Scripts that build scenes -
============================================================

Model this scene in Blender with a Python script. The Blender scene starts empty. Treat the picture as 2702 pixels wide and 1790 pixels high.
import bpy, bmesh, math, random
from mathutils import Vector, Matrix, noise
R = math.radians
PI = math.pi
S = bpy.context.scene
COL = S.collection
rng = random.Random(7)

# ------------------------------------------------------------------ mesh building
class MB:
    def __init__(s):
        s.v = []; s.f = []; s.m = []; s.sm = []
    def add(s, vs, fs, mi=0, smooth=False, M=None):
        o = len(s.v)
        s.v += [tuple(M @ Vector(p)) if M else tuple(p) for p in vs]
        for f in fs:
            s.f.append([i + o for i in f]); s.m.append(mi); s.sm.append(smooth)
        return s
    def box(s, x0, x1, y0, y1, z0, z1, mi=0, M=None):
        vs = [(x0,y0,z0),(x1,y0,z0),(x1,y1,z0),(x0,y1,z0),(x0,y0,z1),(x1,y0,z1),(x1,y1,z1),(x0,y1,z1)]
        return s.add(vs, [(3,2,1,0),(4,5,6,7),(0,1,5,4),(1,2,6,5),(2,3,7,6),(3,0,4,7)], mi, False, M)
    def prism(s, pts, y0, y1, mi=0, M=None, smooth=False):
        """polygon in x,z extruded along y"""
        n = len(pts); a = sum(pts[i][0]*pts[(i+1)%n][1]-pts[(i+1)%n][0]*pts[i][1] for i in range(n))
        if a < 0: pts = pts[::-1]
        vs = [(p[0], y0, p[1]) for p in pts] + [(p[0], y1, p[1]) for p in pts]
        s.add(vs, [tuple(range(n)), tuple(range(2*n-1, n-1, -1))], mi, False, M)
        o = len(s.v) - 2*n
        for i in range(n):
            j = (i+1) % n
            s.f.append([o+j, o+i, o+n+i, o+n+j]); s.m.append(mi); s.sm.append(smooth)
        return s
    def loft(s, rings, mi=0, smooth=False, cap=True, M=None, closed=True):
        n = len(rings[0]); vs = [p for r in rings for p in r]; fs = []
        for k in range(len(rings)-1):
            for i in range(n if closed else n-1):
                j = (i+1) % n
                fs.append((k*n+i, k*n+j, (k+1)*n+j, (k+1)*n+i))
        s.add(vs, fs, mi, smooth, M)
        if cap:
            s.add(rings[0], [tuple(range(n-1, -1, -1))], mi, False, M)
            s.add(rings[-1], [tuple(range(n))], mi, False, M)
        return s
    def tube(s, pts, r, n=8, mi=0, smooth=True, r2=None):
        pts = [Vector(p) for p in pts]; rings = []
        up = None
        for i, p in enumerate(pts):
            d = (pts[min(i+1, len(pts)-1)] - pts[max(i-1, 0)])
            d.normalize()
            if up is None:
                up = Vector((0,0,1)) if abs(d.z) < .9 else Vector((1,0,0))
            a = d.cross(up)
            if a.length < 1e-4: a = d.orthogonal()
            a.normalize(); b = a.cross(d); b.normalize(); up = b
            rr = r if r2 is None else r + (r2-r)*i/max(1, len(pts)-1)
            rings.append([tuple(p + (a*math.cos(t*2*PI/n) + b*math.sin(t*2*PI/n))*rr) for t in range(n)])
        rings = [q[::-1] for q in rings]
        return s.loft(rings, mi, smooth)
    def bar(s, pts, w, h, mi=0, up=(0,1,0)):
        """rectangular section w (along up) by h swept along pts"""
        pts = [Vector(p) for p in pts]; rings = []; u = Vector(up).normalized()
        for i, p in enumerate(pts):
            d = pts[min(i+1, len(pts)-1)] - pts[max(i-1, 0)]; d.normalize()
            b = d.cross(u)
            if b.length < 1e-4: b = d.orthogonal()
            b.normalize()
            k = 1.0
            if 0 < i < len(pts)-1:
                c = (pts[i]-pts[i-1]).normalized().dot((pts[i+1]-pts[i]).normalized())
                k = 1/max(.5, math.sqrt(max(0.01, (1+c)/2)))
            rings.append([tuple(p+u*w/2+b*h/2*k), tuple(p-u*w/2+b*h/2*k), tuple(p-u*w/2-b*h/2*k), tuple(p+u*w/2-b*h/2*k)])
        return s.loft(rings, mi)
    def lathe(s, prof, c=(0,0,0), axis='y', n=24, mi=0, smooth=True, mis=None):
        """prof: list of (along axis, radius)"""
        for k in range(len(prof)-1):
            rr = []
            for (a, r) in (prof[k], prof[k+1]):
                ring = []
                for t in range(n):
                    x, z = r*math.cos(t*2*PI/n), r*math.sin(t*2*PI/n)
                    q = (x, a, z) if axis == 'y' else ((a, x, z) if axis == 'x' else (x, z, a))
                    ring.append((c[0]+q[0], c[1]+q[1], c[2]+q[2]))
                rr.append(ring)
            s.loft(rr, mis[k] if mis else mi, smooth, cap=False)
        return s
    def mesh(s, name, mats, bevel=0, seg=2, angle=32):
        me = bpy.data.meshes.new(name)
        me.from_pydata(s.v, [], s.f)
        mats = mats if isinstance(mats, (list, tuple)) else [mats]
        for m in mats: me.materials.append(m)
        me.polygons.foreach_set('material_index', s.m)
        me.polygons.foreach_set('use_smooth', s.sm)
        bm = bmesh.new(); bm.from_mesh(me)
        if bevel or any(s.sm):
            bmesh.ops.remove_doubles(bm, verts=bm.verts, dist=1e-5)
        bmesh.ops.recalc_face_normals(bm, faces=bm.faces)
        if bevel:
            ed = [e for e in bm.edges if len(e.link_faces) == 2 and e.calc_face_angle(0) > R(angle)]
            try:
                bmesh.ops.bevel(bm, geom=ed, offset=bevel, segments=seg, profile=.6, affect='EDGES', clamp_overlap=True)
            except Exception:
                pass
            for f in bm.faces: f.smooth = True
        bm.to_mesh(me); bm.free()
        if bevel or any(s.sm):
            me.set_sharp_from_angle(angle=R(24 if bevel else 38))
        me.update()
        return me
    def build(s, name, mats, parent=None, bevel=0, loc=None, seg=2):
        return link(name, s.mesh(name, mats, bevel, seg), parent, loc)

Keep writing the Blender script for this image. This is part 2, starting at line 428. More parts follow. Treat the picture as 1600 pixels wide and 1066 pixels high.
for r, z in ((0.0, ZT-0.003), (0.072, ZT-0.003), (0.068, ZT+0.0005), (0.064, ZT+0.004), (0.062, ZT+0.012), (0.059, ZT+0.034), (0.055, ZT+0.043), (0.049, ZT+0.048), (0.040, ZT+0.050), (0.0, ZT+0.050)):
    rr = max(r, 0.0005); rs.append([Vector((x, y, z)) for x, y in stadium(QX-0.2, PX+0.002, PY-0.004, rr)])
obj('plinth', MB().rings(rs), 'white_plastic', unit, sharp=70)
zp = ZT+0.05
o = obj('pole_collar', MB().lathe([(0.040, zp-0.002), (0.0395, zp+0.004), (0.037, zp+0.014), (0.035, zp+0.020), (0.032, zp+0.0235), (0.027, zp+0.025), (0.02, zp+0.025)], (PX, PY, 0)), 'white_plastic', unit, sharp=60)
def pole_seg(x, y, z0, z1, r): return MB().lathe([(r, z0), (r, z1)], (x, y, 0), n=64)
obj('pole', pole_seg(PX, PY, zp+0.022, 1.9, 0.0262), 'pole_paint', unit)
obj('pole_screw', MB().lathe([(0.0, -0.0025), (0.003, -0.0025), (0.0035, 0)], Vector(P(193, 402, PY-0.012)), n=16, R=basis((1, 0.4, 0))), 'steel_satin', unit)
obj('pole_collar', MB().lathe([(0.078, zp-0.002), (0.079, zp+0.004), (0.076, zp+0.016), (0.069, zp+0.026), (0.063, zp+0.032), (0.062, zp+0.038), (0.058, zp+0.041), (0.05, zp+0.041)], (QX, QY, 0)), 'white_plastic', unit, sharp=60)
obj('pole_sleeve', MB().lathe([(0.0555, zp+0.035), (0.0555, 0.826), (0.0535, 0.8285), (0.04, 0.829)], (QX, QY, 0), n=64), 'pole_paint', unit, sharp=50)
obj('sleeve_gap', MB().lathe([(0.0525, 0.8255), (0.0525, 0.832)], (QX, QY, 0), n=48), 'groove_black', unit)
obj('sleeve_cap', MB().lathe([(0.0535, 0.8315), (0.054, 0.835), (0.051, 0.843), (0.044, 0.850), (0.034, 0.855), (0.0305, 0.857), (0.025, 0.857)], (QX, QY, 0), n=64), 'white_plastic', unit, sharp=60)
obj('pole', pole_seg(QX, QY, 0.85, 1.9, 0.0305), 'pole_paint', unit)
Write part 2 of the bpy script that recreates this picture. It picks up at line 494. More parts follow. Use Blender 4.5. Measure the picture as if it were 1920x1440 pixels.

============================================================

Your task - Repeat the records above line by line, from the first line through the line that contains "rng = random.Random(7)".

Exercise output -
Model this scene in Blender with a Python script. The Blender scene starts empty. Treat the picture as 2702 pixels wide and 1790 pixels high.
import bpy, bmesh, math, random
from mathutils import Vector, Matrix, noise
R = math.radians
PI = math.pi
S = bpy.context.scene
COL = S.collection
rng = random.Random(7)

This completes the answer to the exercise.